Exercise inputs:
>> start

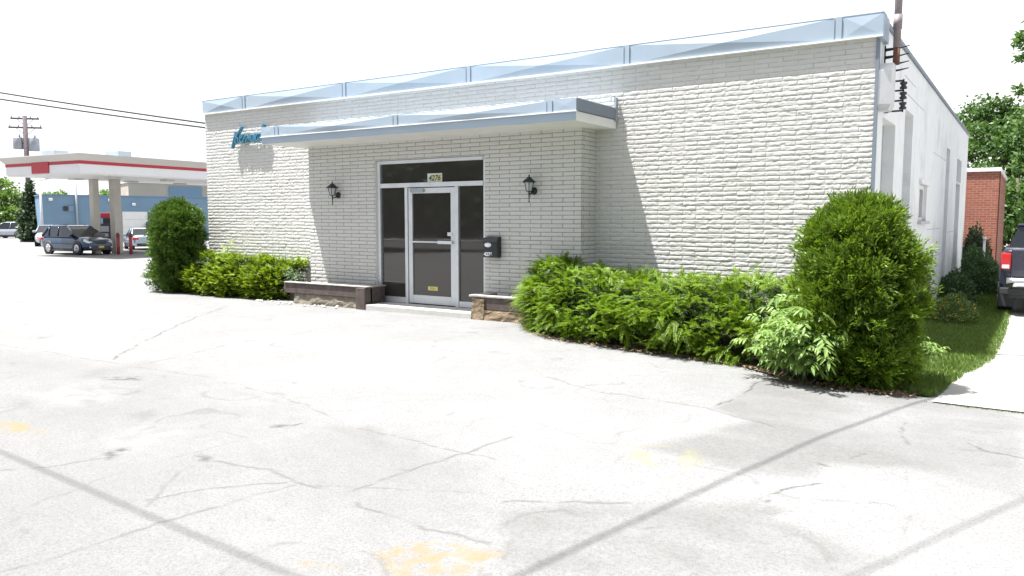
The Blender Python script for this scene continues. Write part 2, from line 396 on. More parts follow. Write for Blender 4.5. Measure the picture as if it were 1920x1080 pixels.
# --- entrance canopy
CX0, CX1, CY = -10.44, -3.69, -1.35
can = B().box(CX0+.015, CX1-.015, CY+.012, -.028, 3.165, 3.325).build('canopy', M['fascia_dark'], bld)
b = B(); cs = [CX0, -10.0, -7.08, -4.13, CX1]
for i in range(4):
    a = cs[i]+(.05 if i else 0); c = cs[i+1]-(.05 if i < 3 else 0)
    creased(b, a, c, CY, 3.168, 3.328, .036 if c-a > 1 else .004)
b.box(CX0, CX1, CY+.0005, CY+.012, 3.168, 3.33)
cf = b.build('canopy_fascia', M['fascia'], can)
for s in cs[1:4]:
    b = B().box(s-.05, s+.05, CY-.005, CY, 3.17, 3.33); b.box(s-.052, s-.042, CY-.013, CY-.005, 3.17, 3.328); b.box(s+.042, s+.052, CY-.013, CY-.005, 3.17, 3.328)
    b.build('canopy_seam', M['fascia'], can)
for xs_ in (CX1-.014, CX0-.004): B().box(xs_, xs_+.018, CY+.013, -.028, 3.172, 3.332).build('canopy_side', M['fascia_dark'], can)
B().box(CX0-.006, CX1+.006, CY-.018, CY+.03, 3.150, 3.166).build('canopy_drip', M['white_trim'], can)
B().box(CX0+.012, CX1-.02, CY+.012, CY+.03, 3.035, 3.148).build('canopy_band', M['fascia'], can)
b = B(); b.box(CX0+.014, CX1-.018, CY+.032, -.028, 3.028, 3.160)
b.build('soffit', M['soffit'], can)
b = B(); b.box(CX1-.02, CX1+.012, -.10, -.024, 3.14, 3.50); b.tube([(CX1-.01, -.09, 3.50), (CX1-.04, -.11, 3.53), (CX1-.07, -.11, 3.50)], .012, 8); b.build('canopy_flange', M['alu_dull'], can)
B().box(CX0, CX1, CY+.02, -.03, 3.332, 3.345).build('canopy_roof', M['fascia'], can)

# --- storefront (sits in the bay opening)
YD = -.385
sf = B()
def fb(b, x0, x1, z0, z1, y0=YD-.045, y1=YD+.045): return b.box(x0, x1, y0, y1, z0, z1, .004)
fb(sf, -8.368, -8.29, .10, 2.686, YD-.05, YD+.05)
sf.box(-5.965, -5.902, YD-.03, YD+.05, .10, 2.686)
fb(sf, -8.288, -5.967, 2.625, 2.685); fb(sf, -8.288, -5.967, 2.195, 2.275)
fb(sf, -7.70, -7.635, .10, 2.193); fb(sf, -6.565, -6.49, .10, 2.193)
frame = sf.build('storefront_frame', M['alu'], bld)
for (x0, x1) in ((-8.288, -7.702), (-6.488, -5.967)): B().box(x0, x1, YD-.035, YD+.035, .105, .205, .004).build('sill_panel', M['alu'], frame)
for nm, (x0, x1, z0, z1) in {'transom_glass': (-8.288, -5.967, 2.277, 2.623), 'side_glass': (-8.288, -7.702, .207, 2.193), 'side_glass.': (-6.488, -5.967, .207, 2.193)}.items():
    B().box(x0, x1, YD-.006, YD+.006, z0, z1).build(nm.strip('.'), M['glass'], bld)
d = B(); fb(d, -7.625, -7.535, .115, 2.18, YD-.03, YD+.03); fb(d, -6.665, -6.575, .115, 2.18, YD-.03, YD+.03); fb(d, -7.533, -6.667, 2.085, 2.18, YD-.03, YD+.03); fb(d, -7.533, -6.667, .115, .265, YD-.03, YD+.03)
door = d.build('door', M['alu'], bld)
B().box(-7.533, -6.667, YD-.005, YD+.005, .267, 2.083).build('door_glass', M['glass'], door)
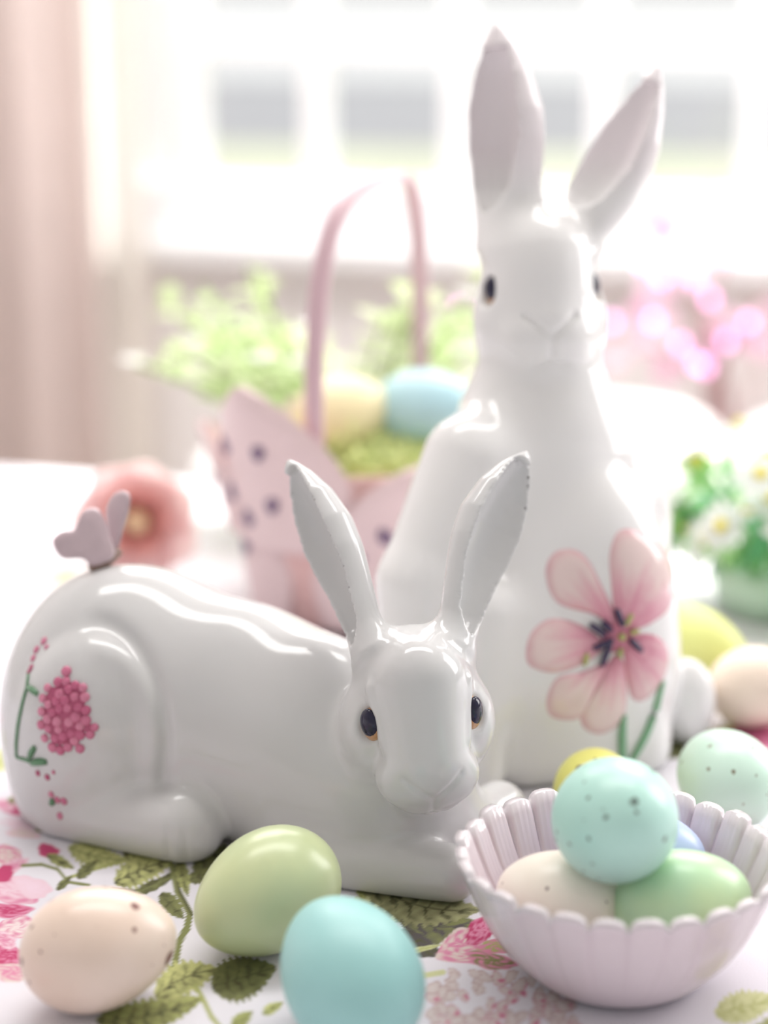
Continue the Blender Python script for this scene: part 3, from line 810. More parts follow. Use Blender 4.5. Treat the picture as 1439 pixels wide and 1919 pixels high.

>> end

Task brief:
Copy every record above exactly, leaving out the pictures.

Correct output:
The Blender Python script for this scene continues. Write part 2, from line 396 on. More parts follow. Write for Blender 4.5. Measure the picture as if it were 1920x1080 pixels.
# --- entrance canopy
CX0, CX1, CY = -10.44, -3.69, -1.35
can = B().box(CX0+.015, CX1-.015, CY+.012, -.028, 3.165, 3.325).build('canopy', M['fascia_dark'], bld)
b = B(); cs = [CX0, -10.0, -7.08, -4.13, CX1]
for i in range(4):
    a = cs[i]+(.05 if i else 0); c = cs[i+1]-(.05 if i < 3 else 0)
    creased(b, a, c, CY, 3.168, 3.328, .036 if c-a > 1 else .004)
b.box(CX0, CX1, CY+.0005, CY+.012, 3.168, 3.33)
cf = b.build('canopy_fascia', M['fascia'], can)
for s in cs[1:4]:
    b = B().box(s-.05, s+.05, CY-.005, CY, 3.17, 3.33); b.box(s-.052, s-.042, CY-.013, CY-.005, 3.17, 3.328); b.box(s+.042, s+.052, CY-.013, CY-.005, 3.17, 3.328)
    b.build('canopy_seam', M['fascia'], can)
for xs_ in (CX1-.014, CX0-.004): B().box(xs_, xs_+.018, CY+.013, -.028, 3.172, 3.332).build('canopy_side', M['fascia_dark'], can)
B().box(CX0-.006, CX1+.006, CY-.018, CY+.03, 3.150, 3.166).build('canopy_drip', M['white_trim'], can)
B().box(CX0+.012, CX1-.02, CY+.012, CY+.03, 3.035, 3.148).build('canopy_band', M['fascia'], can)
b = B(); b.box(CX0+.014, CX1-.018, CY+.032, -.028, 3.028, 3.160)
b.build('soffit', M['soffit'], can)
b = B(); b.box(CX1-.02, CX1+.012, -.10, -.024, 3.14, 3.50); b.tube([(CX1-.01, -.09, 3.50), (CX1-.04, -.11, 3.53), (CX1-.07, -.11, 3.50)], .012, 8); b.build('canopy_flange', M['alu_dull'], can)
B().box(CX0, CX1, CY+.02, -.03, 3.332, 3.345).build('canopy_roof', M['fascia'], can)

# --- storefront (sits in the bay opening)
YD = -.385
sf = B()
def fb(b, x0, x1, z0, z1, y0=YD-.045, y1=YD+.045): return b.box(x0, x1, y0, y1, z0, z1, .004)
fb(sf, -8.368, -8.29, .10, 2.686, YD-.05, YD+.05)
sf.box(-5.965, -5.902, YD-.03, YD+.05, .10, 2.686)
fb(sf, -8.288, -5.967, 2.625, 2.685); fb(sf, -8.288, -5.967, 2.195, 2.275)
fb(sf, -7.70, -7.635, .10, 2.193); fb(sf, -6.565, -6.49, .10, 2.193)
frame = sf.build('storefront_frame', M['alu'], bld)
for (x0, x1) in ((-8.288, -7.702), (-6.488, -5.967)): B().box(x0, x1, YD-.035, YD+.035, .105, .205, .004).build('sill_panel', M['alu'], frame)
for nm, (x0, x1, z0, z1) in {'transom_glass': (-8.288, -5.967, 2.277, 2.623), 'side_glass': (-8.288, -7.702, .207, 2.193), 'side_glass.': (-6.488, -5.967, .207, 2.193)}.items():
    B().box(x0, x1, YD-.006, YD+.006, z0, z1).build(nm.strip('.'), M['glass'], bld)
d = B(); fb(d, -7.625, -7.535, .115, 2.18, YD-.03, YD+.03); fb(d, -6.665, -6.575, .115, 2.18, YD-.03, YD+.03); fb(d, -7.533, -6.667, 2.085, 2.18, YD-.03, YD+.03); fb(d, -7.533, -6.667, .115, .265, YD-.03, YD+.03)
door = d.build('door', M['alu'], bld)
B().box(-7.533, -6.667, YD-.005, YD+.005, .267, 2.083).build('door_glass', M['glass'], door)
Continue the Blender Python script for this scene: part 3, from line 810. More parts follow. Use Blender 4.5. Treat the picture as 1439 pixels wide and 1919 pixels high.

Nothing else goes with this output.